Captain Bill Jewell (1913-2004)
New House 1926-31

Captain Bill Jewell planted a corpse off the Spanish Coast in 1943 as part of the deception plan which was later filmed as The Man Who Never Was.
As captain of the submarine Seraph, Jewell had the grim task of launching in to the sea a dead body, which was dressed as a Royal Marines Officer and handcuffed to a briefcase containing fake plans and letters. The ruse was part of Operation Mincemeat, an attempt to deceive the Germans about preparations for the Allied landings in southern Europe.
Jewell had brought the body from the Clyde in a sealed canister packed with dry ice; as he ordered his crew to leave him alone on the casing of Seraph, he told them that it contained a secret weather-device.
Then, once he was on his own, he read the 39th Psalm "I said, I will take heed to my ways, that I sin not with my tongue" as he pushed the body into the deep. It was duly washed up at Huevla, on the Spanish coast. The fictitiously named 'Major Martin' was buried in the town a few days later with full military honours and a wreath from his supposedly heartbroken girlfriend in London. The briefcase was then returned to the British authorities, apparently unopened; however, the Spanish had copied the papers for the Germans.

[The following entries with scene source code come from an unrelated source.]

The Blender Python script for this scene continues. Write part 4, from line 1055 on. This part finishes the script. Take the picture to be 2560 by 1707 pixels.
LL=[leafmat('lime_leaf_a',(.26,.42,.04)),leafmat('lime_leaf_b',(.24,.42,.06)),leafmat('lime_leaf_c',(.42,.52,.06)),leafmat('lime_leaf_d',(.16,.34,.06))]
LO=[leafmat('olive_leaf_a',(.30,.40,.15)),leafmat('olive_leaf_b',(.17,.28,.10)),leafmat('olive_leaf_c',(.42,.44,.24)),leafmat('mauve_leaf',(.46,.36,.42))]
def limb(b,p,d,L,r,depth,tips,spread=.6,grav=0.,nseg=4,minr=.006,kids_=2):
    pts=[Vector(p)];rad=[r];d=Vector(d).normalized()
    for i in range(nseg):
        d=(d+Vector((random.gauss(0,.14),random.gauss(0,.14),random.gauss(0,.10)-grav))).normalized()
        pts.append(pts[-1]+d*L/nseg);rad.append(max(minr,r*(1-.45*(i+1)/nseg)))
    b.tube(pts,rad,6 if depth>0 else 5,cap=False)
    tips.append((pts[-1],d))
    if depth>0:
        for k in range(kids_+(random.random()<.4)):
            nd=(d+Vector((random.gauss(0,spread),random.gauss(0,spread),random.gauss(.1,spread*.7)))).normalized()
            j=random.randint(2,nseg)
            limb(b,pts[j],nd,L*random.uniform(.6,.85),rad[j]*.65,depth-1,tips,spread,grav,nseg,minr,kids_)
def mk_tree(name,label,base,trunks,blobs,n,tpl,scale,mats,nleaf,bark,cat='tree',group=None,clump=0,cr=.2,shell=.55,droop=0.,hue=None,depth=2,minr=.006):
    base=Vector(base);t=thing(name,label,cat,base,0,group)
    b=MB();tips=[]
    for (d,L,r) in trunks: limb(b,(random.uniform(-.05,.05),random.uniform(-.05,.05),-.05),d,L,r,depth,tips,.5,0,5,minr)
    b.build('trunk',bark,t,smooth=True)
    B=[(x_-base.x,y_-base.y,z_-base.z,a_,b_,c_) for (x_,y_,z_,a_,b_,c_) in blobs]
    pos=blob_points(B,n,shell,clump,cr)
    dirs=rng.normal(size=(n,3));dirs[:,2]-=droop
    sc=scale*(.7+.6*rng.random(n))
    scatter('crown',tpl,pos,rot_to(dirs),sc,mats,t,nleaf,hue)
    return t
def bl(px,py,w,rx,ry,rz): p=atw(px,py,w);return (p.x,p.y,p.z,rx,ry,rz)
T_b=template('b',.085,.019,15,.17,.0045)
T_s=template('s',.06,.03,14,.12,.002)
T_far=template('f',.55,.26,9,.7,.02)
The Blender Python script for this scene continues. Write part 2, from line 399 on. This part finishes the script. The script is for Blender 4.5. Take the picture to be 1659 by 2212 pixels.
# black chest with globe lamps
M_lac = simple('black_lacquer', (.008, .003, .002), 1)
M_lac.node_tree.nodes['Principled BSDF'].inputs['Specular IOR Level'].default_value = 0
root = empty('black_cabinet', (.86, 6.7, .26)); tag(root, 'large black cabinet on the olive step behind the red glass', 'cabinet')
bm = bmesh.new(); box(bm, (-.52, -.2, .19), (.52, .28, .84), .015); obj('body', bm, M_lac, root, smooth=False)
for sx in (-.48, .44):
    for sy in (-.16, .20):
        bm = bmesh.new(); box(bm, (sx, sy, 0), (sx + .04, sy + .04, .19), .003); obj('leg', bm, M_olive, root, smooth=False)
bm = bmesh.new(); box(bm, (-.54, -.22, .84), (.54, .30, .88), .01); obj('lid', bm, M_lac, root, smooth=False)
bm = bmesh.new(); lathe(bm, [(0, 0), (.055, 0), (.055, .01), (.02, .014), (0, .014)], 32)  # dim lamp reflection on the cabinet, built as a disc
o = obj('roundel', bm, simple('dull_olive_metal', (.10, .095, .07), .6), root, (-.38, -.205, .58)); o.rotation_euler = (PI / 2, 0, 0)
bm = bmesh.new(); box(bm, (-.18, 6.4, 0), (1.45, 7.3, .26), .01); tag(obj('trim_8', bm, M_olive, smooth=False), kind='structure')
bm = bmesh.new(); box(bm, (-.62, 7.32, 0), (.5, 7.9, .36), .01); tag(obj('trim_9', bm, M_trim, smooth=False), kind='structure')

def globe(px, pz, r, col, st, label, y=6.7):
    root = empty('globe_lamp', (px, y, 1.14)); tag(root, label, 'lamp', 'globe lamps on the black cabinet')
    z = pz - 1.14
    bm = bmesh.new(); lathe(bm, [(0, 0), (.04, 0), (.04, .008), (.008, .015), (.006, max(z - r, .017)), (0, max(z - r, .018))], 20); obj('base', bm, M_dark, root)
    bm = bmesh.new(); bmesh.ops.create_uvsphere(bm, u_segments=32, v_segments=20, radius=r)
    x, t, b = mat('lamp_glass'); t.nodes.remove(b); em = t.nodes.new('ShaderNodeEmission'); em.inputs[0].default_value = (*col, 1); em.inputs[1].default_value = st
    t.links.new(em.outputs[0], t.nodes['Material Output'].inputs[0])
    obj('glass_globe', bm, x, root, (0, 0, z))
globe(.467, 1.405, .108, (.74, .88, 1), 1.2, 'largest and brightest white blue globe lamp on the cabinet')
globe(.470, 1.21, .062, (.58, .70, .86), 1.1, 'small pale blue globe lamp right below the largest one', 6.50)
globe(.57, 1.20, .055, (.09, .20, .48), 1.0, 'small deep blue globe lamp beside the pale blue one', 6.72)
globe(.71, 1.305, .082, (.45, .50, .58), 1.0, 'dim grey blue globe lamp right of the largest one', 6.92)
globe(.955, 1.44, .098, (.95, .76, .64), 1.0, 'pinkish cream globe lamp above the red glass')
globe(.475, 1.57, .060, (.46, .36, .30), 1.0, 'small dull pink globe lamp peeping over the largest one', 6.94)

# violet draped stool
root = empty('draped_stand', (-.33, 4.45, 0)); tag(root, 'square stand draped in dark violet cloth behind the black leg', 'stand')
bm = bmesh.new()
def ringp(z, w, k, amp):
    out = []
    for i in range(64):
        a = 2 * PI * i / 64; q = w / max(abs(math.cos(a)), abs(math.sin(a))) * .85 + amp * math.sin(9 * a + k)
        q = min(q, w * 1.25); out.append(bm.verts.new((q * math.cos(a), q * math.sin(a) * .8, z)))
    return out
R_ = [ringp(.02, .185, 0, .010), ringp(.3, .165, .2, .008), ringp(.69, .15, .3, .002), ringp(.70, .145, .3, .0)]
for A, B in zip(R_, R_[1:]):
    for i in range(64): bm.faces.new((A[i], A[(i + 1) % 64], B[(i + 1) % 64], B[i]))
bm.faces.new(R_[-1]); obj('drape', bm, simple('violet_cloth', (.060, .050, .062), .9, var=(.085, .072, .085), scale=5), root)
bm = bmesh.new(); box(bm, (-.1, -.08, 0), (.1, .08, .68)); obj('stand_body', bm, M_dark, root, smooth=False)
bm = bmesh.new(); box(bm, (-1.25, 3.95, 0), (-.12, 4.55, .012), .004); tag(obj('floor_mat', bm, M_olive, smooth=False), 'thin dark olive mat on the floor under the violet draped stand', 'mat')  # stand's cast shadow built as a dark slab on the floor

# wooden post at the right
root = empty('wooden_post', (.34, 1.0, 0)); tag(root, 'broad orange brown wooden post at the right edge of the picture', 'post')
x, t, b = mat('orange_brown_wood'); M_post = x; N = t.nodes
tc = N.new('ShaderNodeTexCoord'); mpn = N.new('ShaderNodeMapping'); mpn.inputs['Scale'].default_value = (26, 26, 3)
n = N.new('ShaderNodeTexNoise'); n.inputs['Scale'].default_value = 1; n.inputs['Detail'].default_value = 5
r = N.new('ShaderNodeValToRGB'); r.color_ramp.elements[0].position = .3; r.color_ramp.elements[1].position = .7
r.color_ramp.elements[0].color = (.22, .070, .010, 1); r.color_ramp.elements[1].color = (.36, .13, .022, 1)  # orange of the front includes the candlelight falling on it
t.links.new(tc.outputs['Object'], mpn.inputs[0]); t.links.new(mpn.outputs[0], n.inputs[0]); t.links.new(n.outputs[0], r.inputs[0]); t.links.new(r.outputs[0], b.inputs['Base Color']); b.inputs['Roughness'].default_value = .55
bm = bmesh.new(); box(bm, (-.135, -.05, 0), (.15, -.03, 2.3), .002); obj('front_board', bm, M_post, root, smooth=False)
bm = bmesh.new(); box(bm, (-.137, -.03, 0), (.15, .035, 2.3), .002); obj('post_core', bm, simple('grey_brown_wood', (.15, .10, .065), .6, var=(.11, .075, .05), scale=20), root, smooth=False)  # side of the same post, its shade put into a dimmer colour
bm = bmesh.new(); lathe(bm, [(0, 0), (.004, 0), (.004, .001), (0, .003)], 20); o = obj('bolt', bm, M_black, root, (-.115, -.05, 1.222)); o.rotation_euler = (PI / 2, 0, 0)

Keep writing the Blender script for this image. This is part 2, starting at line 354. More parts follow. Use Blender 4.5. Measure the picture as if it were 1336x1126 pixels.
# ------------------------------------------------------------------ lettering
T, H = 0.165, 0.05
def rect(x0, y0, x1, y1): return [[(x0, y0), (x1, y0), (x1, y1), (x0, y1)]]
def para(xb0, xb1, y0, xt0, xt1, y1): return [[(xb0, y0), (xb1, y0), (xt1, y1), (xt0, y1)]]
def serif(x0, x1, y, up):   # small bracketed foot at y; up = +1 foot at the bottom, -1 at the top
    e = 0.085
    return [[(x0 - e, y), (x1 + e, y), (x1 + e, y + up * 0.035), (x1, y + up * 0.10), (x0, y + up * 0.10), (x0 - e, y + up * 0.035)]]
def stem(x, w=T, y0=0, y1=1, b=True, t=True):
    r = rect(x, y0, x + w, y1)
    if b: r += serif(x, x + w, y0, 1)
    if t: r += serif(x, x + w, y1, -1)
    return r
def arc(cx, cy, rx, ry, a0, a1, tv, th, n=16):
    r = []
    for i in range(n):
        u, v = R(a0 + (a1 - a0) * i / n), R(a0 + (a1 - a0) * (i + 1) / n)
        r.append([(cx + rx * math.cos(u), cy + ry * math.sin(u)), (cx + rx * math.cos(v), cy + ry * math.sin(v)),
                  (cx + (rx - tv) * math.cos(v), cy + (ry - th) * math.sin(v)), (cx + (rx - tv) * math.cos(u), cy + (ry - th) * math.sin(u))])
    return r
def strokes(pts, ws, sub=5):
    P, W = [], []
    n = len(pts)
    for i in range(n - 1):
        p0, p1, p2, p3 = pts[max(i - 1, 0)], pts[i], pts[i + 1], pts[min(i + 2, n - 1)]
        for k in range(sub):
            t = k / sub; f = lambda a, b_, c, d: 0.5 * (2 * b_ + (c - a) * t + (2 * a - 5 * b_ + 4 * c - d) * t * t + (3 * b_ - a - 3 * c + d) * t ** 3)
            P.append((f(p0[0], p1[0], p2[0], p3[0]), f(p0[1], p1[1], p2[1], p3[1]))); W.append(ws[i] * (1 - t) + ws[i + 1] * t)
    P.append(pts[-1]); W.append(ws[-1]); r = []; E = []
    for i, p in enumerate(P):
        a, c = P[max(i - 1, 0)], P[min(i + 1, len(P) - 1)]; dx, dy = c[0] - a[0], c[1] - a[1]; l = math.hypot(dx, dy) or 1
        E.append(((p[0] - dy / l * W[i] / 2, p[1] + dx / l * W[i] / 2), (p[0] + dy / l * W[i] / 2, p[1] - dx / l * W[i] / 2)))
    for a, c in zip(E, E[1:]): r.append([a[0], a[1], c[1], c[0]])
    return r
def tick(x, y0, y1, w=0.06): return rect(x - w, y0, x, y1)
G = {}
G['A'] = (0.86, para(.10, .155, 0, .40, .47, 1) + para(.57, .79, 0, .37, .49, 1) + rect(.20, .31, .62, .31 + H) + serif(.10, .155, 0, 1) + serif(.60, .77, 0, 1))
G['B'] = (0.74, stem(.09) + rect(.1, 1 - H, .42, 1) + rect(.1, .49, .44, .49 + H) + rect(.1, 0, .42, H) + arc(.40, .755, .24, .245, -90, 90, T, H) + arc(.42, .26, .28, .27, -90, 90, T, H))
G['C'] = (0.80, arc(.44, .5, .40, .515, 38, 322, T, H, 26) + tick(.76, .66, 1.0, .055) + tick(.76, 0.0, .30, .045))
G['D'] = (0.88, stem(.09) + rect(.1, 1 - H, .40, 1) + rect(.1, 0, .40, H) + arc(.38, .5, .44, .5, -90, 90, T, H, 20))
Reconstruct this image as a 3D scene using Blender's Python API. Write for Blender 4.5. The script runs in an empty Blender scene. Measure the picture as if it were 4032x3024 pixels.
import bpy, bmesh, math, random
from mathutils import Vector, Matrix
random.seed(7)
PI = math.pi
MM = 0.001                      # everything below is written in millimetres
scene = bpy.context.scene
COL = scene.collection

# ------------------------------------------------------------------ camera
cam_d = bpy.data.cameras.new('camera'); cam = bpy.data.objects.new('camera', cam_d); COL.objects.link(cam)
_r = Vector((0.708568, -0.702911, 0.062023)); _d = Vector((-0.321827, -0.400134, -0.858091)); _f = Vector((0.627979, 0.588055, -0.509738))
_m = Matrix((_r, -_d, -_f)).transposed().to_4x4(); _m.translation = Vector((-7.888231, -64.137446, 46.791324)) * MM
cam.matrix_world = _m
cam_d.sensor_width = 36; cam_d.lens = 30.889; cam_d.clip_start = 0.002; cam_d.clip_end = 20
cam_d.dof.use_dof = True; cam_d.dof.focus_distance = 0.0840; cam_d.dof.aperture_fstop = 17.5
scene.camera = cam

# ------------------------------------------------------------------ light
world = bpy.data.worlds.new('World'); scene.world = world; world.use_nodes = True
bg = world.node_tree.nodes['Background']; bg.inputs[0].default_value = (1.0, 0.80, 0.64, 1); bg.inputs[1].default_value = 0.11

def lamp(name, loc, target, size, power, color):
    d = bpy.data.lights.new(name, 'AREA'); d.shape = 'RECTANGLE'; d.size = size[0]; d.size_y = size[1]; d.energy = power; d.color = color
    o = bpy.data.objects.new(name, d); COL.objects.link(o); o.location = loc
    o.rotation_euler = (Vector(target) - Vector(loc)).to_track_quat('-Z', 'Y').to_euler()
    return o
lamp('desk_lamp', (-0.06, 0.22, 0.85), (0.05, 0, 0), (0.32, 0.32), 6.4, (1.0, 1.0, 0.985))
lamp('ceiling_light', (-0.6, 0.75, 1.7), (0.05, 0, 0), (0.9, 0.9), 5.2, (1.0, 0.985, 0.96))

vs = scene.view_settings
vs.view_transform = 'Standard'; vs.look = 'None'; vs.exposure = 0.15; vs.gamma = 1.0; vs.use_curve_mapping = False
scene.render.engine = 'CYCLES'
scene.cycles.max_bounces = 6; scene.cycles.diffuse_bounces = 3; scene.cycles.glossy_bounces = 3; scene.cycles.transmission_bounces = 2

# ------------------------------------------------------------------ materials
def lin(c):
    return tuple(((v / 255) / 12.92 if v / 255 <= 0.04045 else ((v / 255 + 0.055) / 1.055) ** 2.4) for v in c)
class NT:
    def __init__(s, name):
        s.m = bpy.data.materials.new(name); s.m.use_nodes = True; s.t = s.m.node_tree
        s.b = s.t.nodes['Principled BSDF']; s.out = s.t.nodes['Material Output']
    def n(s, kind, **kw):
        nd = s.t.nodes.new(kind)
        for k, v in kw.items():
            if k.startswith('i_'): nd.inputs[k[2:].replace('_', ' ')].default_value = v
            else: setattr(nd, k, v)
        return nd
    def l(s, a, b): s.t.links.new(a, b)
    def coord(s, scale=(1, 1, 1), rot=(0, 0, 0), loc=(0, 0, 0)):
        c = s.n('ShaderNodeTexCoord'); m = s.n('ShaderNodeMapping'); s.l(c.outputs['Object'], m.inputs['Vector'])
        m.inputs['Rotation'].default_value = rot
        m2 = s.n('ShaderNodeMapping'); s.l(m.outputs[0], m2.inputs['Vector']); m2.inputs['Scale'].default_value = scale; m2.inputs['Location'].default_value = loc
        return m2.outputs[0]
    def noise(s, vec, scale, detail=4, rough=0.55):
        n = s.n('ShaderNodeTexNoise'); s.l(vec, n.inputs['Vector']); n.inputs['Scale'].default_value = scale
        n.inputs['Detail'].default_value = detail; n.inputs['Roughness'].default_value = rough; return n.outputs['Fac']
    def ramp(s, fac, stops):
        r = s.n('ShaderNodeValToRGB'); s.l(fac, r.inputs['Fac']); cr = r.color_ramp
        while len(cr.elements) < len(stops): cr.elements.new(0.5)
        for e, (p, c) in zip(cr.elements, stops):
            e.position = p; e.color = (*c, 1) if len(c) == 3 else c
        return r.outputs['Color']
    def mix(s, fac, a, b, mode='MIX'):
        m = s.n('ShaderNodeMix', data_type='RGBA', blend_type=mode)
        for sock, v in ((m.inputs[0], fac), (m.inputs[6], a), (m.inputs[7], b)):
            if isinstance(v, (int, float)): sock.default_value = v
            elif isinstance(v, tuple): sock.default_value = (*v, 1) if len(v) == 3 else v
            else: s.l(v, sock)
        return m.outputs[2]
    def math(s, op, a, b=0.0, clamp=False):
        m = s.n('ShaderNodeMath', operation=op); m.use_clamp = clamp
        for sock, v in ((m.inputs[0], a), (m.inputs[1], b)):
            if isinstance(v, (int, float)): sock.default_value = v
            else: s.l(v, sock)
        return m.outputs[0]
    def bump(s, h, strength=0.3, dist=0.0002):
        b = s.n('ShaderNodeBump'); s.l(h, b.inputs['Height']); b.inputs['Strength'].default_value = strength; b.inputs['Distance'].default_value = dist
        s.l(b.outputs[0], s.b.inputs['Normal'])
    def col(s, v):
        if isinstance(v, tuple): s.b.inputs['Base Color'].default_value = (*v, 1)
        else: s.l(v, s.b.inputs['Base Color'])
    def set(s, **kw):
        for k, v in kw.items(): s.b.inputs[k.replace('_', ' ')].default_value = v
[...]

Hitler swallowed the bait whole, ordering the strengthening of fortifications in Corsica, and sending a Waffen SS brigade to Sardinia. He dispatched Rommel to Athens to inspect plans for the defence of Greece, and perhaps most damaging of all to the Germans he ordered two Panzer divisions to prepare to move from Russia to Greece just as the great tank battle at Kursk was reaching its climax.
Operation Mincemeat was a closely guarded secret even after the Second World War, though eventually Seraph was the subject of several books and of the film The Man Who Never Was (1955), in which Jewell was played by William Squire. Jewell also wrote his own book about the operation, Secret Mission (1944).
Norman Limbury Auchinleck Jewell was born on October 24 1913 in the Seychelles where his father was serving as a colonial officer. Young Jewell was educated at Oundle before joining the Navy. He became a submariner in 1936 and passed his 'perisher' course in 1941. In the years that followed Jewell rammed and badly damaged a U-boat; and, in more conventional patrols, sank 7,000 tons of enemy shipping and damaged a further 10,000 tons. He was appointed MBE; later he was awarded the US Legion of Merit for his part in Operation Husky, when Seraph acted as a beacon for Allied landings on Sicily. Jewell also received the DSC for his successful patrols and, after the war, the Croix de Guerre with palm.
In 1945 a doctor found that Jewell had broken two vertebrae when he had fallen down a hatch four years earlier, which meant that he had fought the rest of the war with a broken neck. Jewell retired in 1963 and worked for the Mitchell and Butler brewery in Birmingham, where he was also life president of the Submarine Old Comrades' Association.
Bill Jewell, who died on August 18th, 2004, married Rosemary Patricia Galloway in 1944: she died in 1996, and he is survived by two sons and a daughter.